The letter says in part:

  • Are you, and your firm, operating under a fiduciary standard, and have a legal obligation to put my financial well-being first?
  • Please provide a detailed accounting of all expenses applied to our retirement accounts during the past 12 months.
  • Please present these costs as a total dollar figure, and as an annualized percentage of my retirement investments that your firm manages.
  • Please provide a detailed accounting of all one-time expenses, such as fund-level front-end loads. In addition, please provide a detailed schedule of any potential “exit or surrender” financial penalties that might be imposed if I choose to have my retirement investments managed elsewhere. 
  • Please detail all conflicts of interest, current or potential, that you face as my financial advisor.

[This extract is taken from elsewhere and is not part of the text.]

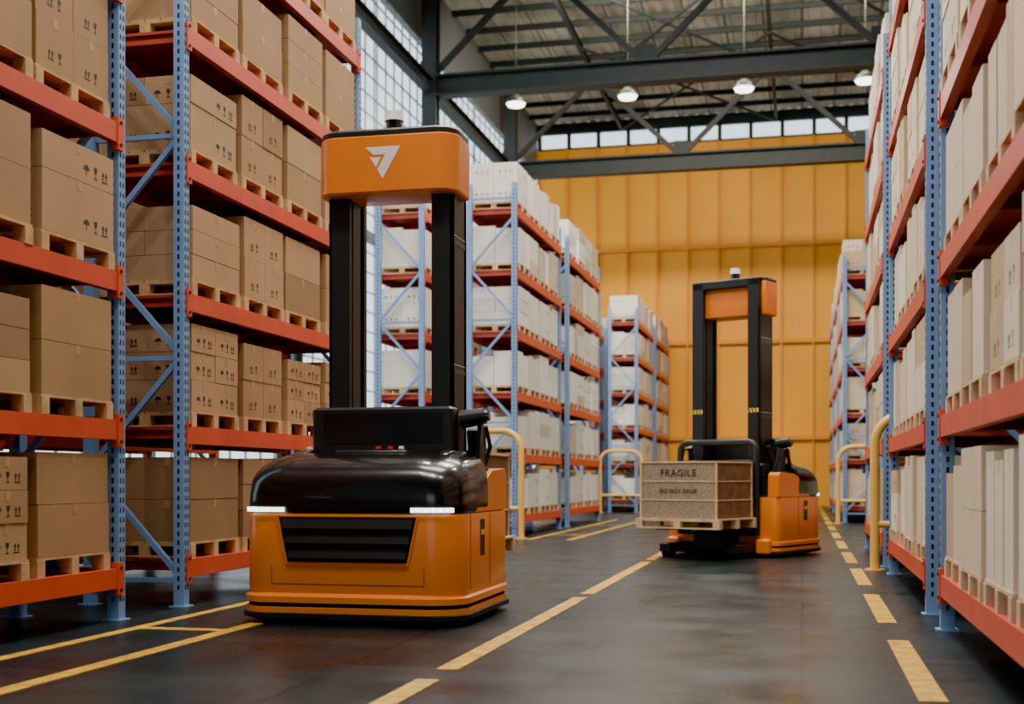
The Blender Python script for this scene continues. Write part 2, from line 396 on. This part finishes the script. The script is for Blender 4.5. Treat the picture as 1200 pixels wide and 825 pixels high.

Lest anyone have forgotten what all the fuss is about: Billions of dollars in fees, as well as long-practiced brokerage business models and annuity distribution channels, are at stake.

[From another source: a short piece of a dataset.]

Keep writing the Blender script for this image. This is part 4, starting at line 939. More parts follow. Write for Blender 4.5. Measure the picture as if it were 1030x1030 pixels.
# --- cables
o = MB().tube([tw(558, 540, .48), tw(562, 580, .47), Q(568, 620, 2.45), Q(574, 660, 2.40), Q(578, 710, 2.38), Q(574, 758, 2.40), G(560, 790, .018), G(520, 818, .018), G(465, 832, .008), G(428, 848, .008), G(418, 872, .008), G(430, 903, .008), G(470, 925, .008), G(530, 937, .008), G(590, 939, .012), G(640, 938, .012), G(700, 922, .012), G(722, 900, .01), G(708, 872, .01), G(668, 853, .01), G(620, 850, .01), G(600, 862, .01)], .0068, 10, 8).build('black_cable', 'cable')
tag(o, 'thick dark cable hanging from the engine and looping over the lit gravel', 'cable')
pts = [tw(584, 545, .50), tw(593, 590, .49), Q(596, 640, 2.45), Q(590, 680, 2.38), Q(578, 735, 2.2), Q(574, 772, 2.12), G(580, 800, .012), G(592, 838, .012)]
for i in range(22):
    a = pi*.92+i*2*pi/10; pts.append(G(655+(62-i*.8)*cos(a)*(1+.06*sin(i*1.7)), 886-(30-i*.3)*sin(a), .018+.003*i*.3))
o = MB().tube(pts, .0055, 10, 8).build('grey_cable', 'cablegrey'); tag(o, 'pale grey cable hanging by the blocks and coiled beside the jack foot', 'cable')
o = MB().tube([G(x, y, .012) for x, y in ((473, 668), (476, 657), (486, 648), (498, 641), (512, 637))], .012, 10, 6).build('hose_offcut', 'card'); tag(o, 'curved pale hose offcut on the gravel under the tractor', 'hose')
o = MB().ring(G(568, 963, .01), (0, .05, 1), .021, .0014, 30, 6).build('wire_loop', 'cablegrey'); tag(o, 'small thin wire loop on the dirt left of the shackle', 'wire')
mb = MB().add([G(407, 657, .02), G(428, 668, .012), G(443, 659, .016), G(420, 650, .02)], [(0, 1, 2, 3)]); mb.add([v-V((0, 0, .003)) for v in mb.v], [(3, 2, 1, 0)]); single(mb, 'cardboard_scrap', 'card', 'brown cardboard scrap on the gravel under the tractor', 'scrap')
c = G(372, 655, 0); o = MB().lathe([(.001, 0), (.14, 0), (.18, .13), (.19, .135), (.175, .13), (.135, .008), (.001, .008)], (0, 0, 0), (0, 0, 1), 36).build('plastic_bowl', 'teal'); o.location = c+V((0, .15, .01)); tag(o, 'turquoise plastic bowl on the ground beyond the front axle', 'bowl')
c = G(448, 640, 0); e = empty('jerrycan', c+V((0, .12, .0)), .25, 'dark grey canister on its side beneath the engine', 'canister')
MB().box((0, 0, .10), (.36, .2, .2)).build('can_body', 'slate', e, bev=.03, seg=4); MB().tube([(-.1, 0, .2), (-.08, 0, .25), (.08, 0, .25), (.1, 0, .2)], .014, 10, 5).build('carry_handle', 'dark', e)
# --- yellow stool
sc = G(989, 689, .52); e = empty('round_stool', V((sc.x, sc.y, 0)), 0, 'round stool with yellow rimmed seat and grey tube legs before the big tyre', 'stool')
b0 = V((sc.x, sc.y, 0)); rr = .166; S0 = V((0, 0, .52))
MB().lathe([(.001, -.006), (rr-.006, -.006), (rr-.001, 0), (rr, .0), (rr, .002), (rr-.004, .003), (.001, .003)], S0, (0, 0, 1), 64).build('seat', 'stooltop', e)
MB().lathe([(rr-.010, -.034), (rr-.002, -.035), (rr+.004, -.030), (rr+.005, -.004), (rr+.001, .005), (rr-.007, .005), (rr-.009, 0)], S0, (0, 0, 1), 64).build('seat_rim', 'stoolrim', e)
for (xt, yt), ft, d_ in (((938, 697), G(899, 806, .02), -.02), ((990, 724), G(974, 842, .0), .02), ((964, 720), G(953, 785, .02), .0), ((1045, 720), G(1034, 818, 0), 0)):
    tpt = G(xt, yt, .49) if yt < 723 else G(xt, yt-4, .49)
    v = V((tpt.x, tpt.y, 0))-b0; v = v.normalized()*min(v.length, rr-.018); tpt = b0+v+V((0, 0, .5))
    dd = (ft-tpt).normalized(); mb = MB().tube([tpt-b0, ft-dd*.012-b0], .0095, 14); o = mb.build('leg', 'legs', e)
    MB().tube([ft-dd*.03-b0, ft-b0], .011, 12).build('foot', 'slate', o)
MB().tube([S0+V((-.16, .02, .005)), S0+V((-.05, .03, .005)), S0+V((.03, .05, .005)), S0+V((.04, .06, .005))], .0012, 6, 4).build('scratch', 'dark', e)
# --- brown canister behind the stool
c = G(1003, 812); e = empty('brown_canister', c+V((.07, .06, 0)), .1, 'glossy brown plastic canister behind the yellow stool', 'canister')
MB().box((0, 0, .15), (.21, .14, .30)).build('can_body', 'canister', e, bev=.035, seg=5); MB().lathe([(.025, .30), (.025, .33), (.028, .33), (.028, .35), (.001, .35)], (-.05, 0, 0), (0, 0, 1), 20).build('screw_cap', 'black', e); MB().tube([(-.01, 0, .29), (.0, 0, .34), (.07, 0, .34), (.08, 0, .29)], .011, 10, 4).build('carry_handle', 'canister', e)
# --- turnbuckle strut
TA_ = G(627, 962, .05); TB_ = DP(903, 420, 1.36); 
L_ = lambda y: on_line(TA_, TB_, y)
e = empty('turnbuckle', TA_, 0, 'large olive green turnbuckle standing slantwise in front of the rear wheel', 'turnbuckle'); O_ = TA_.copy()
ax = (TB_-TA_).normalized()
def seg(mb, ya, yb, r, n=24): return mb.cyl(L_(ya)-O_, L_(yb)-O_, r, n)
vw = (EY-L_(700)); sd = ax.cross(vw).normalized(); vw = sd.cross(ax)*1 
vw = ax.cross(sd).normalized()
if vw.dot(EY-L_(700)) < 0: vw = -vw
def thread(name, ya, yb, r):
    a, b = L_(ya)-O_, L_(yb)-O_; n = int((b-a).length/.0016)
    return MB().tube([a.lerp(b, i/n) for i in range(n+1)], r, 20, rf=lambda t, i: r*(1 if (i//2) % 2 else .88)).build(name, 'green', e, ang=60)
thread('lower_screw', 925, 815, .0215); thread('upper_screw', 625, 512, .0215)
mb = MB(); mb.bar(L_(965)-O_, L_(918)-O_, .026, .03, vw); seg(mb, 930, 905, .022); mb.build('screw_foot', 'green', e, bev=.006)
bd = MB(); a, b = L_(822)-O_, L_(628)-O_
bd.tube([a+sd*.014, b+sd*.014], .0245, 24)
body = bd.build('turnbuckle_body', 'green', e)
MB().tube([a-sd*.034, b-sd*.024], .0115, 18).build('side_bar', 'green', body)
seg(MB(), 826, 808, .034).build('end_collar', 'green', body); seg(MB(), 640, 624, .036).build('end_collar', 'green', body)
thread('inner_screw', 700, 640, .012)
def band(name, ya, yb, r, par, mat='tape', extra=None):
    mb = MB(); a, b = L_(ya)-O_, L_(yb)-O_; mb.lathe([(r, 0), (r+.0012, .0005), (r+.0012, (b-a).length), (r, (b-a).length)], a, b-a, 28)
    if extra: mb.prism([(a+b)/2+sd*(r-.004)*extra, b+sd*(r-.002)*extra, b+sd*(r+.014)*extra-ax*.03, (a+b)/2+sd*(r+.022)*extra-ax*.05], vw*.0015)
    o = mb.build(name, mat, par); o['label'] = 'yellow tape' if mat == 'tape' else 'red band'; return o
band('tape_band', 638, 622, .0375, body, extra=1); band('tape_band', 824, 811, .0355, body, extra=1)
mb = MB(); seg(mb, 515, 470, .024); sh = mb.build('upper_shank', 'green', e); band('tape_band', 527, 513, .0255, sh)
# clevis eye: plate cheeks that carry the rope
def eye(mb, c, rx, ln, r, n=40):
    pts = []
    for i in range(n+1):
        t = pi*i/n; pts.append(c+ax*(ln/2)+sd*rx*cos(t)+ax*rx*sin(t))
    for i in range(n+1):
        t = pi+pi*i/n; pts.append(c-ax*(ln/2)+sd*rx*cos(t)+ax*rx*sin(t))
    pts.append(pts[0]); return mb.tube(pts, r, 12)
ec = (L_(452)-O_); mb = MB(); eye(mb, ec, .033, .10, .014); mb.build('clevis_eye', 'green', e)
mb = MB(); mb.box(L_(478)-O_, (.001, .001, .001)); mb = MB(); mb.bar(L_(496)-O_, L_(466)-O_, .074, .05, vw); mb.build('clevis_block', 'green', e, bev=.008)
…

The expressed purpose of the rule was to reduce the costs of financial services to retirement savers—particularly those with a collective $7 trillion in IRA savings. Those reductions, if they occur, will symmetrically reduce revenue and profits for the financial services industry by billions of dollars.

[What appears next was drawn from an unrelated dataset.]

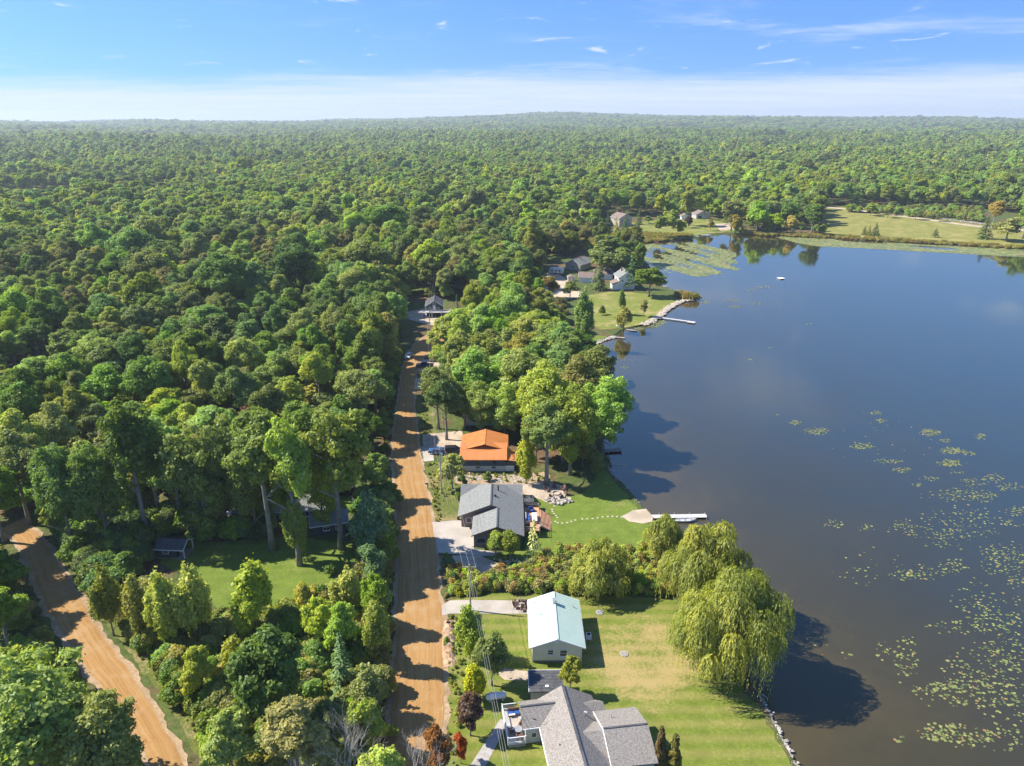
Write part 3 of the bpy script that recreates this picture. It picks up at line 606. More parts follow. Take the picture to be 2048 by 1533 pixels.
def reeds(name, R=1.2, H=1.9, n=420, seed=9):
    q = np.random.default_rng(seed); a = q.uniform(0, 6.283, n); r = R * np.sqrt(q.random(n)); h = H * q.uniform(0.5, 1.0, n)
    P_ = np.stack([r * np.cos(a), r * np.sin(a), h * 0.5], 1); A_ = unit(np.stack([q.normal(size=n) * 0.14, q.normal(size=n) * 0.14, np.ones(n)], 1))
    N_ = unit(np.stack([q.normal(size=n), q.normal(size=n), np.full(n, 0.35)], 1))
    return leaf_mesh(name, P_, N_, h * 0.52, q.random(n), M['leaf'], 0.10, A_)

def trunk(name, H=16.0, r=0.32, limbs=7, R=5.0, fork=0.35, seed=2, mat='bark', lean=0.03):
    q = random.Random(seed); b = MB(); n = 7; ax, ay = q.uniform(-lean, lean) * H, q.uniform(-lean, lean) * H
    pts = [(ax * t * t + q.uniform(-.08, .08) * r, ay * t * t, H * 0.86 * t - 0.1) for t in [k / n for k in range(n + 1)]]
    b.tube(pts, [r * (1.35 if k == 0 else 1 - 0.8 * k / n) for k in range(n + 1)], 8)
    for k in range(limbs):
        t = fork + (0.9 - fork) * k / max(1, limbs); z = H * 0.86 * t; a = k * 2.4 + q.uniform(-.4, .4); ln = R * q.uniform(0.55, 0.85) * (1.15 - 0.5 * t)
        p0 = (ax * t * t, ay * t * t, z); p1 = (p0[0] + ln * .45 * math.cos(a), p0[1] + ln * .45 * math.sin(a), z + ln * .35); p2 = (p0[0] + ln * math.cos(a + .2), p0[1] + ln * math.sin(a + .2), z + ln * .75)
        rr = r * (1 - 0.75 * t) * 0.62; b.tube([p0, p1, p2], [rr, rr * .65, rr * .25], 5)
    return b.mesh(name, M[mat], True)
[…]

But it gets worse. Beyond the possibility of lower fee revenue, the financial industry faces the possibility of multi-million class action lawsuits over potential violations of the Best Interest Contract. Lacking its own ability to enforce the rule, the fiduciary rule empowered investors to sue service providers rather than confine their complaints to a closed-door arbitration process. 

These events were triggered by a February 3 presidential memorandum in which President Trump directed the DOL “to conduct an examination of the final rule to determine whether the rule may adversely affect the ability of Americans to gain access to retirement information and financial advice. As part of this examination, the Department was directed to prepare an updated economic and legal analysis concerning the likely impact of the final rule.”

The DOL subsequently asked the Office of Management and Budget to review the matter. The OMB reclassified the proposal for a delay as “economically significant” rather than insignificant—a change that raised the gravity of the situation and demanded a longer and closer examination of the matter.    

Some history is in order. The original rule was motivated in part by the fact that savers have moved (“rolled over”) trillions of dollars has moved in recent years from closely-regulated, low-cost defined contribution plans, such as 401(k) plans, to less-regulated retail IRAs, where the fees tend to be higher—high enough to reduce the value of tax deferral, which is the rationale for investing on a tax-deferred basis in the first place. Significantly, the rule extends the regulatory norms of the 401(k) world into the world of IRAs for the first time.

This was tantamount to a loss of turf for retail financial service providers. Groups representing brokers and insurance agents have argued against the rule in part because it makes it harder to earn commissions on the sale of mutual funds and annuities. The securities industry has also argued that the rule will reduce the availability of financial services to middle- or low-income retirement savers, claiming that the commissions paid by mutual fund and insurance companies (re-paid by investors in the form of annual fees) helped finance those services.

The DOL rule could also create new compliance duties for some advisors who already adhere to a fiduciary standard, potentially raising their cost of doing business. Hence the financial industry’s opposition. “While a proposed 60-day delay is a good first step, we will continue to work with the administration, and through the legal process, to repeal and replace this rule,” said the Financial Services Institute in a press release yesterday.

In a press release yesterday, the Financial Services Roundtable, an industry group, reiterated its position that the Securities and Exchange Commission, not the DOL should write a best-interest conduct standard “for all brokers accounts (including IRAs) held by retail customers, and the DOL should fully rescind its rule on this matter.”